Establishing trust in quantum computations
Timothy Proctor, Stefan Seritan, Erik Nielsen, Kenneth Rudinger, Kevin Young, Robin Blume-Kohout, Mohan Sarovar
TL;DR
This work addresses the challenge of verifying quantum computations on noisy hardware by introducing mirror-circuit fidelity estimation (MCFE). MCFE builds motion-reversal circuits from a target circuit and uses local randomized states plus randomized compilation to transform errors into stochastic Pauli channels, enabling an efficiently computable fidelity surrogate $\chi_F(c)$ that satisfies $\chi_F(c) = F(c) + \mathcal{O}(\Delta_1,\Delta_2)$ under physically reasonable assumptions. The method achieves a fidelity assessment with classical resources that scale linearly with circuit size and do not depend on the number of qubits, demonstrated via simulations of QAOA on up to 100 qubits across several error models. The results show $\hat{\chi}_F(c)$ accurately tracks the true fidelity for common noise types (stochastic Pauli and mixed errors) and thus provide a practical pathway to trust quantum computations in the NISQ era and beyond. The approach promises scalable verification for fault-tolerant quantum circuits and supports credible claims of quantum advantage by quantifying algorithmic execution fidelity $F(c)$ without full tomography.
Abstract
Quantum computing hardware has grown sufficiently complex that it often can no longer be simulated by classical computers, but its computational power remains limited by errors. These errors corrupt the results of quantum algorithms, and it is no longer always feasible to use classical simulations to directly check the correctness of quantum computations. Without practical methods for quantifying the accuracy with which a quantum algorithm has been executed, it is difficult to establish trust in the results of a quantum computation. Here we solve this problem, by introducing a simple and efficient technique for measuring the fidelity with which an as-built quantum computer can execute an algorithm.
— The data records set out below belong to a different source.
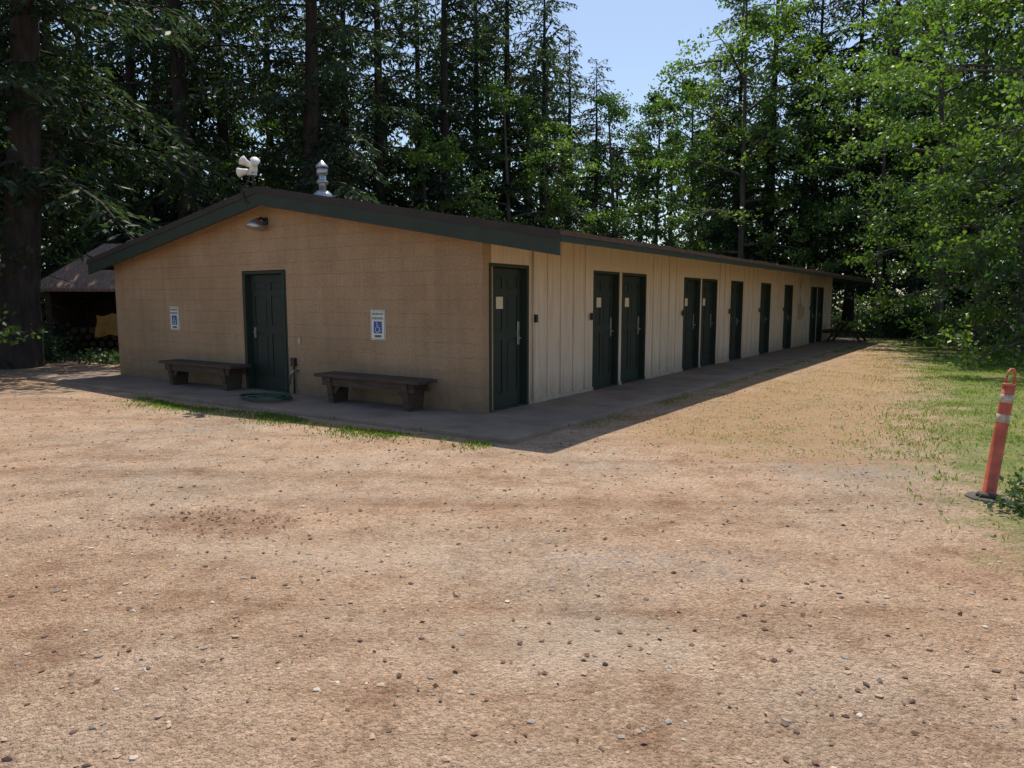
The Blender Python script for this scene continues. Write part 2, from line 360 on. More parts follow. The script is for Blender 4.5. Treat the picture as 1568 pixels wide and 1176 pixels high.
mk2=np.stack([np.maximum.reduce([blob(330,800,.85,.5),blob(60,1010,.5,.35)*.8,blob(780,740,1.3,.35)*.6,blob(180,700,1.4,.6)*.7]),np.maximum.reduce([blob(1320,722,1.15,.75),blob(1000,860,1.6,.7)*.6,blob(520,760,2.0,.5)*.5]),
   np.maximum.reduce([blob(880,980,1.0,.45),blob(500,850,1.6,.5)*.8,blob(620,700,2.2,.7)*.7]),np.ones(len(x))],1)
at2=gm.color_attributes.new('mask2','FLOAT_COLOR','POINT'); at2.data.foreach_set('color',mk2.astype(np.float32).ravel())
m,nt,b=newmat('gravel_ground'); tc=nd(nt,'ShaderNodeTexCoord'); o=tc.outputs['Object']
big=noise(nt,o,.4,5,.6); med=noise(nt,o,2.6,7,.7); fine=noise(nt,o,30,7,.75)
track=noise(nt,mapped(nt,o,(.18,1.3,1),(0,0,.22)),1.0,6,.65)
c=ramp(nt,big,[(.33,(.53,.355,.235)),(.5,(.575,.42,.295)),(.68,(.465,.375,.29))])
c=mix(nt,.75,c,ramp(nt,track,[(.36,(.74,.66,.60)),(.47,(.98,.97,.96)),(.62,(1.14,1.14,1.15))]),'MULTIPLY')
c=mix(nt,.7,c,ramp(nt,med,[(.33,(.58,.47,.39)),(.5,(.96,.93,.91)),(.68,(1.12,1.12,1.13))]),'MULTIPLY')
c=mix(nt,.6,c,ramp(nt,fine,[(.32,(.42,.38,.35)),(.48,(.96,.95,.94)),(.7,(1.2,1.2,1.2))]),'MULTIPLY')
v1=nd(nt,'ShaderNodeTexVoronoi',Scale=52.0); nt.links.new(o,v1.inputs['Vector'])
v2=nd(nt,'ShaderNodeTexVoronoi',Scale=120.0); nt.links.new(o,v2.inputs['Vector'])
sp=nd(nt,'ShaderNodeSeparateColor'); nt.links.new(v1.outputs['Color'],sp.inputs[0])
peb=ramp(nt,sp.outputs[0],[(.0,(.42,.40,.39)),(.2,(.86,.84,.82)),(.8,(1.0,1.0,1.0)),(.96,(1.35,1.35,1.35))])
c=mix(nt,.5,c,peb,'MULTIPLY')
sp2=nd(nt,'ShaderNodeSeparateColor'); nt.links.new(v2.outputs['Color'],sp2.inputs[0])
c=mix(nt,.55,c,ramp(nt,sp2.outputs[1],[(0,(.45,.43,.41)),(.3,(.95,.94,.93)),(1,(1.22,1.22,1.22))]),'MULTIPLY')
am=nd(nt,'ShaderNodeVertexColor'); am.layer_name='mask'
sa=nd(nt,'ShaderNodeSeparateColor'); nt.links.new(am.outputs[0],sa.inputs[0])
am2=nd(nt,'ShaderNodeVertexColor'); am2.layer_name='mask2'
sb=nd(nt,'ShaderNodeSeparateColor'); nt.links.new(am2.outputs[0],sb.inputs[0])
def thr(mask,nz,lo=.42,hi=.58,k=.75):
    s=mth(nt,'ADD',mth(nt,'MULTIPLY',mask,k),mth(nt,'MULTIPLY',mth(nt,'SUBTRACT',nz,.5),1.3))
    return ramp(nt,s,[(lo,(0,0,0)),(hi,(1,1,1))])
nz9=noise(nt,o,9,7,.75)
c=mix(nt,mth(nt,'MULTIPLY',thr(sb.outputs[0],nz9,.35,.75),.75),c,(.27,.15,.09))
c=mix(nt,mth(nt,'MULTIPLY',thr(sb.outputs[1],nz9,.3,.7),.75),c,mix(nt,.8,(.38,.345,.31),peb,'MULTIPLY'))
c=mix(nt,mth(nt,'MULTIPLY',thr(sb.outputs[2],nz9,.3,.9),.5),c,(.64,.52,.40))
dryc=ramp(nt,noise(nt,o,9,6,.75),[(.36,(.34,.16,.085)),(.47,(.49,.285,.165)),(.55,(.41,.31,.14)),(.66,(.22,.26,.065))])
c=mix(nt,mth(nt,'MULTIPLY',thr(sa.outputs[1],noise(nt,o,2.5,8,.8),.3,.8),.85),c,dryc)
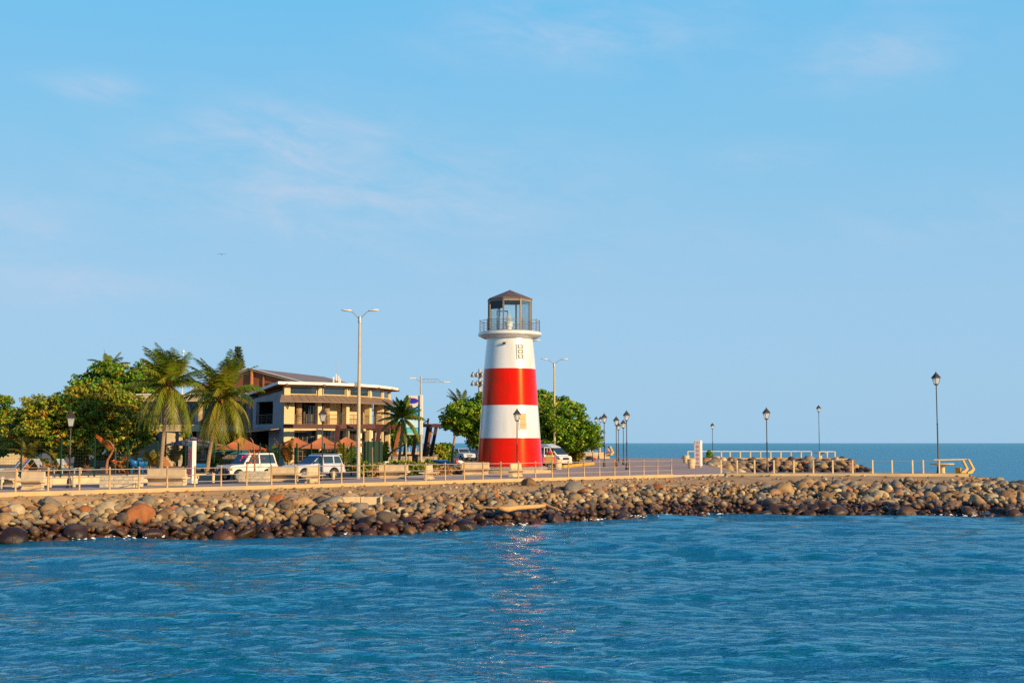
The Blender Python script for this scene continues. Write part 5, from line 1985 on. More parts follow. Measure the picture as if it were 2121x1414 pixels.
# ------------------------------------------------------------------ fence, garden, parasols
def mesh_fence():
    posts = [(-30, 904), (45, 905), (127, 908), (197, 910), (265, 912), (327, 914), (385, 915), (444, 916), (494, 917), (539, 917), (579, 917), (615, 917), (645, 917), (672, 917), (694, 917), (712, 916), (728, 916), (745, 916), (757, 915)]
    # a line parallel to the road, inland of the low wall
    P = []
    for px, top in posts:
        # meet the line t = 19
        dx, dy, _ = ray(px, 917)
        k = dx / dy
        # P0 + s U + 19 N : solve x = k y
        a = P0 + NV * 18.5
        s = (k * a.y - a.x) / (U.x - k * U.y)
        P.append(((a + U * s).x, (a + U * s).y, Z(top, (a + U * s).y)))
    o = P[0]
    t = thing('mesh_fence', 'dark green mesh fence with thin posts around the restaurant garden', 'fence', (o[0], o[1], ZG))
    for p in P:
        H = p[2] - ZG
        MB().tube([(p[0] - o[0], p[1] - o[1], 0), (p[0] - o[0], p[1] - o[1], H)], .055, 8).build('post', M['fence_green'], t, smooth=60)
    for a, b in zip(P[:-1], P[1:]):
        mb = MB()
        A, B = Vector(a), Vector(b)
        L = (B - A).to_2d().length
        n = int(L / .17)
        d = (B - A).to_2d().normalized()
        for i in range(n):
            f = (i + .5) / n
            c = A.lerp(B, f)
            H = c.z - ZG - .05
            x, y = c.x - o[0], c.y - o[1]
            w = .0035
            mb.quad((x - d.x * w, y - d.y * w, .1), (x + d.x * w, y + d.y * w, .1), (x + d.x * w, y + d.y * w, H), (x - d.x * w, y - d.y * w, H))
        Hm = (a[2] + b[2]) / 2 - ZG
        for k in range(int(Hm / .2)):
            z = .12 + k * .2
            w = .0045
            mb.quad((a[0] - o[0], a[1] - o[1], z - w), (b[0] - o[0], b[1] - o[1], z - w), (b[0] - o[0], b[1] - o[1], z + w), (a[0] - o[0], a[1] - o[1], z + w))
        mb.build('mesh_panel', M['fence_green'], t)
    return P


FP = mesh_fence()
# solid green screen cloth to the right
a, b = FP[-1], None
pts = []
for px in (752, 763, 775, 786, 793):
    dx, dy, _ = ray(px, 917)
    k = dx / dy
    q = P0 + NV * 18.6
    s = (k * q.y - q.x) / (U.x - k * U.y)
    pts.append((q + U * s))
t = thing('screen_fence', 'solid dark green cloth screen at the right end of the mesh fence', 'fence', (pts[0].x, pts[0].y, ZG))
for i, (p, q) in enumerate(zip(pts[:-1], pts[1:])):
    H = Z(914, p.y) - ZG
    MB().wall((p.x - pts[0].x, p.y - pts[0].y), (q.x - pts[0].x, q.y - pts[0].y), 0.02, H, .03).build('cloth', M['screen_green'], t)
    MB().tube([(p.x - pts[0].x, p.y - pts[0].y - .04, 0), (p.x - pts[0].x, p.y - pts[0].y - .04, H + .08)], .045, 8).build('post', M['fence_green'], t, smooth=60)
mb = MB().prism([RS(-80, 19.2), RS(-8, 19.2), RS(-8, 19.5), RS(-80, 19.5)], ZG - .1, ZG + .38)
tag(mb.build('fence_base_wall', M['bench']), 'tan footing wall under the green mesh fence', 'wall')
# garden terrace wall behind the fence
Yt = 110.5
xa, xb = X(418, Yt), X(505, Yt)
t = thing('terrace_wall', 'grey green garden terrace wall with a teal stripe behind the white off-roader', 'wall', (xa, Yt, ZG))
MB().box(((xb - xa) / 2, 0, .5), (xb - xa, .4, 1.02)).build('wall', M['terrace'], t)
MB().box(((xb - xa) / 2, 0, 1.06), (xb - xa + .1, .5, .1)).build('coping', M['bench'], t)
MB().box(((xb - xa) / 2, 1.6, 1.75), (xb - xa, .3, .42)).build('stripe', M['teal'], t)
MB().box(((xb - xa) / 2, 1.75, .75), (xb - xa, .3, 1.55)).build('upper_wall', M['rubble_dark'], t)


def parasol(label, px, apex, eave, half, Y, m, rz=0.0, H=None, group='square terracotta parasols', name='parasol', sides=4):
    q = Y / FPX
    x = X(px, Y)
    za, ze = Z(apex, Y) - ZG, Z(eave, Y) - ZG
    r = half * q
    t = thing(name, label, 'parasol', (x, Y, ZG), rz, group)
    MB().tube([(0, 0, 0), (0, 0, za - .05)], .05, 8).build('pole', M['steel_dark'], t, smooth=60)
    n = sides
    V, F = [(0, 0, za)], []
    K = 6
    for k in range(n):
        a0, a1 = R(360 / n * k + 180 / n), R(360 / n * (k + 1) + 180 / n)
        rc = r / math.cos(math.pi / n)
        p, p2 = Vector((rc * math.cos(a0), rc * math.sin(a0))), Vector((rc * math.cos(a1), rc * math.sin(a1)))
        b = len(V)
        for i in range(K + 1):
            for j in range(5):
                f = (j + 1) / 5
                c = p.lerp(p2, i / K) * f
                sag = -.10 * math.sin(math.pi * f) * (.5 + math.sin(math.pi * i / K)) - .05 * f * math.sin(math.pi * i / K)
                V.append((c.x, c.y, za + (ze - za) * f + sag))
        for i in range(K):
            F.append((0, b + i * 5, b + (i + 1) * 5))
            for j in range(4):
                F.append((b + i * 5 + j, b + i * 5 + j + 1, b + (i + 1) * 5 + j + 1, b + (i + 1) * 5 + j))
    MB().add(V, F).build('canopy', m, t, smooth=25)
    mb = MB()
    for k in range(n):
        a = R(360 / n * k + 180 / n)
        rc = r / math.cos(math.pi / n)
        mb.tube([(0, 0, za - .06), (rc * math.cos(a), rc * math.sin(a), ze - .04)], .022, 5)
    mb.build('ribs', M['steel_dark'], t)
    return t


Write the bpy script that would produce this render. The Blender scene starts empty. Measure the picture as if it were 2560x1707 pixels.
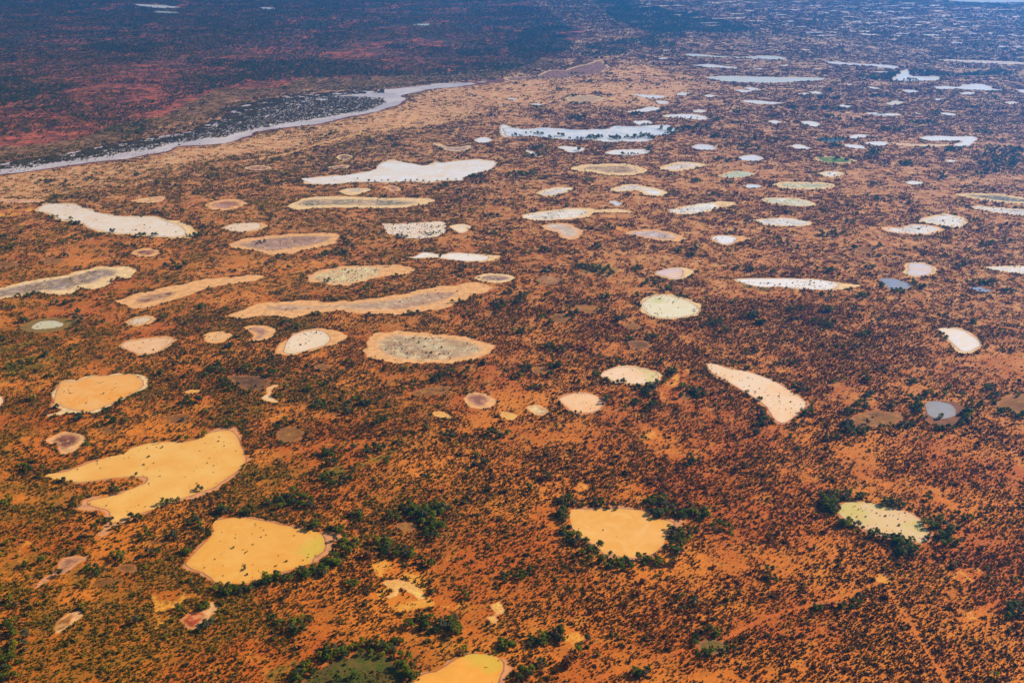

Our technique converts the algorithm's quantum circuits into a set of closely related ``mirror circuits'' whose success rates can be efficiently measured. It enables measuring the fidelity of quantum algorithm executions both in the near-term, with algorithms run on hundreds or thousands of physical qubits, and into the future, with algorithms run on logical qubits protected by quantum error correction.